The play ends with his complete ostracism. It is obvious to the reader that disaster is in store for the town as well as for the doctor.

Then the source continues – As audiences by now expected, Ibsen’s next play again attacked entrenched beliefs and assumptions; but this time, his attack was not against society’s mores, but against overeager reformers and their idealism. Always an iconoclast, Ibsen was equally willing to tear down the ideologies of any part of the political spectrum, including his own.   Ibsen thus liked more the interaction of positions rather then the taking of a position. In effect the whole society is being criticized by Ibsen.
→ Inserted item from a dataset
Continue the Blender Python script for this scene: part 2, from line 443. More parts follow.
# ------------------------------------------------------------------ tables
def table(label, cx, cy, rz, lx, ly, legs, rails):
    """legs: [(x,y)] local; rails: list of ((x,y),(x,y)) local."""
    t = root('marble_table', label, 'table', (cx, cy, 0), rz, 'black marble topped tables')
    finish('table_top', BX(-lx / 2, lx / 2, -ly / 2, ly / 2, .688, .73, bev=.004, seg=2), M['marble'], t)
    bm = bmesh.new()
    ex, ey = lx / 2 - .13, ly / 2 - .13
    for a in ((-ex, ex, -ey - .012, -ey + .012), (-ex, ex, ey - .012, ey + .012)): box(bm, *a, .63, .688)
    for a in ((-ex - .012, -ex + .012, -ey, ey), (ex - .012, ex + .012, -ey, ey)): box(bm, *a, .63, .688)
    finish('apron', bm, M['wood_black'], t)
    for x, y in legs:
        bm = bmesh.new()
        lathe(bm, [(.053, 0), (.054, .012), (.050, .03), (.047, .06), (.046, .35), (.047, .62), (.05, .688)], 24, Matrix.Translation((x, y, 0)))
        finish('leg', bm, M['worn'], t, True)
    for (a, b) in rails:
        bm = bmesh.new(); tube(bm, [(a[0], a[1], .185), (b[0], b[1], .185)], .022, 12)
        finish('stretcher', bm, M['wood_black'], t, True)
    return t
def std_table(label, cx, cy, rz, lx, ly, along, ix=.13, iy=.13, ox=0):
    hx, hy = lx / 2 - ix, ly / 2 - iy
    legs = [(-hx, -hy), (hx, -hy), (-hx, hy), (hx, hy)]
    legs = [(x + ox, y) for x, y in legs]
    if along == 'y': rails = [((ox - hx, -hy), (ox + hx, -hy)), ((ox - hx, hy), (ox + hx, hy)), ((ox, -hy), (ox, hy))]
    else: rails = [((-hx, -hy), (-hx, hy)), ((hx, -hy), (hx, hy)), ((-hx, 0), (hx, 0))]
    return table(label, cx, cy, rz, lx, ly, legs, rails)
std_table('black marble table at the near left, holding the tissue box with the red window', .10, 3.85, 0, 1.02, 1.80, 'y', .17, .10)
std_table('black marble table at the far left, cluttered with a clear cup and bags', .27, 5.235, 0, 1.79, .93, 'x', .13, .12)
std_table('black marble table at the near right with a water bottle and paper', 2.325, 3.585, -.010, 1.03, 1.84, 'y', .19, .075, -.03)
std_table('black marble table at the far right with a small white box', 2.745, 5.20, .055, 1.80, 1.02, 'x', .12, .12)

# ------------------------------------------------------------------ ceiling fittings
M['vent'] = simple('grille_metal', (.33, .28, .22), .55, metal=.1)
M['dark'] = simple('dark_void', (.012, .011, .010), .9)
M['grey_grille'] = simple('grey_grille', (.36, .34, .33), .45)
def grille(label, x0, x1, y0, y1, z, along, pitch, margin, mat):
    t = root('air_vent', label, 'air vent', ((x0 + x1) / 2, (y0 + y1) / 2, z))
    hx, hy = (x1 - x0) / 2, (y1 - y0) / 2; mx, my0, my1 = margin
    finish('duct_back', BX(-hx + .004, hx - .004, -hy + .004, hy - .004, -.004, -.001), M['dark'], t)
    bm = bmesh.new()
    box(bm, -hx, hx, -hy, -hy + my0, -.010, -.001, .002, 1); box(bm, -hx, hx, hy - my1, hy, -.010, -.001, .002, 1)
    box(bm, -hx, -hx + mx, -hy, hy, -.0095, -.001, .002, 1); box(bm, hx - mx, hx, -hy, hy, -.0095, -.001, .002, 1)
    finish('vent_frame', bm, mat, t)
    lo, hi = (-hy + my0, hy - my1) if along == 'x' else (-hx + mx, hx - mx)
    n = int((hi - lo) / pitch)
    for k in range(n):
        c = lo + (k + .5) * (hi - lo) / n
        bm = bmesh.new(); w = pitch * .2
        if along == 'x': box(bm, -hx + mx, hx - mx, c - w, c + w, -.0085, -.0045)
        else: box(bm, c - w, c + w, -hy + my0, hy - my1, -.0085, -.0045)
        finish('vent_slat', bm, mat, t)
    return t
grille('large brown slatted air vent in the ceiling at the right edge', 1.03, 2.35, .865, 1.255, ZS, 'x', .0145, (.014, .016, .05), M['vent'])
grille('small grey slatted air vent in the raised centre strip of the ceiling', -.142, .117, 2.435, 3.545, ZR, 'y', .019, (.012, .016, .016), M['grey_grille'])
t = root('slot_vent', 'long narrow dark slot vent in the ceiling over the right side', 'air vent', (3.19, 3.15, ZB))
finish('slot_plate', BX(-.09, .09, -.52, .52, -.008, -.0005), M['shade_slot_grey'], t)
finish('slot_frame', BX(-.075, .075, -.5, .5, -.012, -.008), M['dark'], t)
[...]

The Wild Duck (1884)  that followed The Enemy is by many considered Ibsen’s finest work, and it is certainly the most complex. It tells the story of Gregers Werle, a young man who returns to his hometown after an extended exile and is reunited with his boyhood friend Hjalmar Ekdal. Over the course of the play, the many secrets that lie behind the Ekdals’ apparently happy home are revealed to Gregers, who insists on pursuing the absolute truth, or the “Summons of the Ideal”. Among these truths: Gregers’ father impregnated his servant Gina, then married her off to Hjalmar to legitimize the child. Another man has been disgraced and imprisoned for a crime the elder Werle committed. Furthermore, while Hjalmar spends his days working on a wholly imaginary “invention”, his wife is earning the household income.

Dr. Stockman is the idealist who naively believes he can win by being right, but then encounters the truth that all levels of society are corrupt. Some start on the corruption path knowingly and others backstep into it because circumstances might otherwise turn them into major losers.
Nobody is ready to lose intentionally.

The Enemy that hit the Harvey Theater comes from the Schaubuhne at the Lehniner Platz (The Lenin Square) in what used to be East Berlin. The artistic genius – Director Thomas Ostermeier –  was responsible for this production as he was for several previous shows that were seen previously at the BAM.

The acting was impeccable – down to the facial expressions of the stage dog. There were minutes of talking without words and you knew exactly what they were saying. Only very seldom did the actors shout – and that was in cases of natural crescendo. I was able to understand the clear German and compliment it with the flashed English. The updates were in many cases just results on inflection and accent rather then as changes in wording. Nevertheless we understood that the closing of the bath would lead to unimaginable economic losses that the town will not allow. The vested interests were ready to fight back and had already prepared an alternate study that says there is nothing at fault with those waters – this sort of the Koch Brothers funded pseudo-scientific studies that say there is no man-made global warming.

Then, if one was going to do any changes to the water system it would cost money and nobody will want to pay higher taxes in order to pay-off the debt that the town will incur. In the end this becomes the common attitude to all those involved – just like in the USA of 2013. At this point some of the actors moved over to the audience and an exchange started that brought in regular members of the audience. When eventually Dr. Stockman is bombarded with paint balls the audience seems like having been wrestled down as well – though those balls originated from the theater hall.

YES – WE ARE ALL THE ENEMIES OF THE PEOPLE – this because except for Dr. Stockman and his faithful wife nobody is left with ideals – and the young couple themselves have been presented with the shares of those baths, bought up by the father in law who invested in this the money that he had intended originally for them as inheritance. Now they can be rich if they only declare that they have a way to save those baths.